In the algebraic approach, the Hamiltonian takes the form $$\hat{H}=\hbar \omega\left(\hat{a}^\dagger \hat{a}+\frac{1}{2}\right)$$. The physical interpretation is that now there is only one state for the HO and we can put bosons in this state. For example, the ground state corresponds to the vacuum state(no bosons). The first excited state corresponds to putting one boson in that state and the second excited state corresponds to putting two bosons on that state and so on. So we can use the occupation number representation |n> as the eigenstate. For example, |0> means the ground state with 0 boson. |4> means there are 4 bosons in the state and |n> means there are n bosons.

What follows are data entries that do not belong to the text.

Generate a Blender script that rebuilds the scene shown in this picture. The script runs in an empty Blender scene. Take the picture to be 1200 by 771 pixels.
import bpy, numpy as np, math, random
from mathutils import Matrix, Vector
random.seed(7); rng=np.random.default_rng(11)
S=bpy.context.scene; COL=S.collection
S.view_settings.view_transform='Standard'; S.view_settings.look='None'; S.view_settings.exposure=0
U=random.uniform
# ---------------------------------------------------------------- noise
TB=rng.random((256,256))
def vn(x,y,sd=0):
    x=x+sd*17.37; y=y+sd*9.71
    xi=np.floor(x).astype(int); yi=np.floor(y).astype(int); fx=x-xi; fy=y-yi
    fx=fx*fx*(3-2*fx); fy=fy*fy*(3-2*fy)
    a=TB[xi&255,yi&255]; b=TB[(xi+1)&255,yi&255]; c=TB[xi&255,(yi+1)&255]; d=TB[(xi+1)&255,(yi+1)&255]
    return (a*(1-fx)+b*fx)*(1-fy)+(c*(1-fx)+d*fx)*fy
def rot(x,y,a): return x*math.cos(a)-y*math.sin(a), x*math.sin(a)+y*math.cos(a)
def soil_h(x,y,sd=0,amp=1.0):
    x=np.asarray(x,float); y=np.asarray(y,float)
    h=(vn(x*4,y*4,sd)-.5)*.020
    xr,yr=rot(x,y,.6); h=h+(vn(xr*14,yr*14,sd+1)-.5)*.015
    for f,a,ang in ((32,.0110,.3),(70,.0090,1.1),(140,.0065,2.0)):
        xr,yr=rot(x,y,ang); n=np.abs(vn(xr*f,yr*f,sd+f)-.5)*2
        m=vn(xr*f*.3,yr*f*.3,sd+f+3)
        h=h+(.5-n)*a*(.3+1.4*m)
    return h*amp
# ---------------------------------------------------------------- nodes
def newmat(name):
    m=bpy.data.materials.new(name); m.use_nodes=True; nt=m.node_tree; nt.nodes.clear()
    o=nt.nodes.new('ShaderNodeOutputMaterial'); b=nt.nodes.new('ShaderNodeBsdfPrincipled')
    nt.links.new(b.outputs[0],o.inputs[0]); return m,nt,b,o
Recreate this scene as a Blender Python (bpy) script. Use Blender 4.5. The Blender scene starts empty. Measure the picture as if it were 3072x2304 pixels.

As you can find in any textbook, the term $\hat{a}^\dagger \hat{a}$ is the so-called number operator that counts how many number of bosons in the state |n>. i.e. $$\hat{a}^\dagger \hat{a}|n>=\hat{N}|n>=n|n>$$ Thus, the Hamiltonian now becomes $$\hat{H}=\hbar \omega\left(\hat{N}+\frac{1}{2}\right)$$ and the energy is just the same as before $E_n=\hbar \omega(n+\frac{1}{2})$. Now you can interpret the Hamiltonian as the total energy of bosons with the energy of each boson being $\hbar \omega$ which is just the energy difference between each consecutive eigenstates in the real space representation. The reason we can interpret it in this way is because the energy difference between each two neighbouring eigenstates(in real space representation) is the same(i.e. $\hbar \omega$).

Lastly, you can see that in the above Hamiltonian we only need to replace $\hat{N}$ with its eigenvalue $n$ to obtain the eigenenegies. This is because $\hat{N}$ commutes with the Hamiltonian and they share common eigenstates so $n$ is a good quantum number to describe the system.